ADC Telecommunications v. Switchcraft (Fed. Cir. 2008)(nonprecedential)
Patent law precedent requires a judge to interpret any disputed claims of a patent prior to sending the case to a jury to determine factual issues of infringement.
“First, the court determines the scope and meaning of the patent claims asserted. . . . [Second,] the properly construed claims are compared to the allegedly infringing device.” Cybor Corp. v. FAS Techs., Inc., 138 F.3d 1448, 1454 (Fed. Cir. 1998) (en banc) (citations omitted).
There is a strong tendency, however, to push the judge toward deciding the infringement issue within a Markman hearing — leading to a potentially quick summary judgment conclusion. Thus, parties often ask the judge to determine whether or not claimed element “X” should be interpreted to cover “Y” - where Y is an element of the accused product.
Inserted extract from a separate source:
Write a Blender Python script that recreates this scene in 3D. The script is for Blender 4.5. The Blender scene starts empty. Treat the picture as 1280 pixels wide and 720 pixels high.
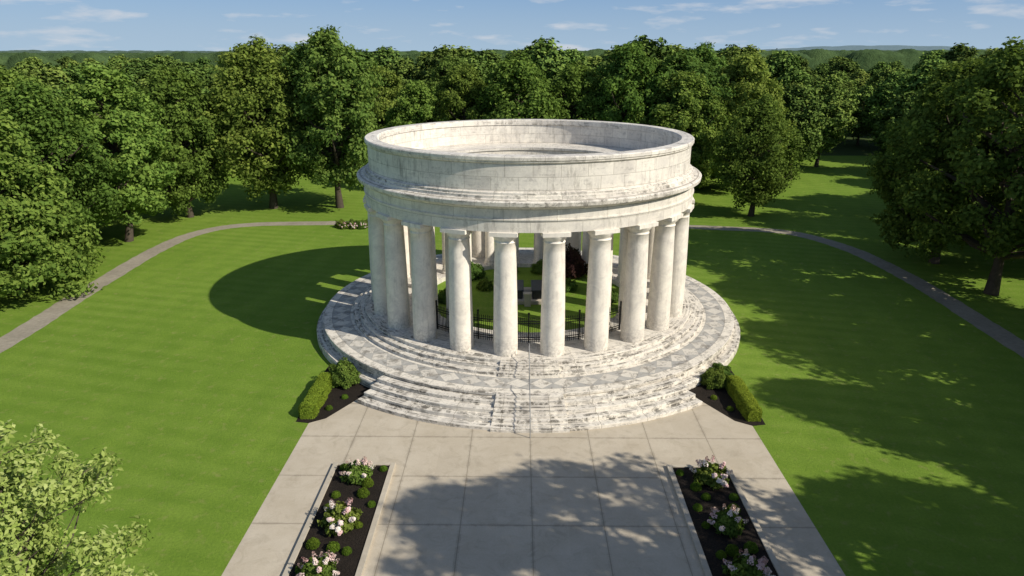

This infringement litigation involves a patent covering a coaxial switch that includes a mechanism for impedance matching. Dueling experts used different testing mechanisms to prove (non)infringement of the accused device. Hoping to short-circuit the infringement determination, the defendant argued that that proper construction of the claims require a its method for testing for infringement. The CAFC disagreed because the claims lacked any textual hook for requiring a particular testing method and because the specification lacked “any clear indication” of a particular test. Relying upon its 2005 Union Carbide decision, the court found that “[b]ecause the claim language does not require a particular form of testing, this inquiry is not a claim construction question, which this court reviews de novo. Rather, this court reviews this inquiry as a question of fact.”
Thus, the CAFC affirmed the lower court’s decision and ruling that the “dispute over the proper testing method is … a factual question that the district court properly submitted to the jury.”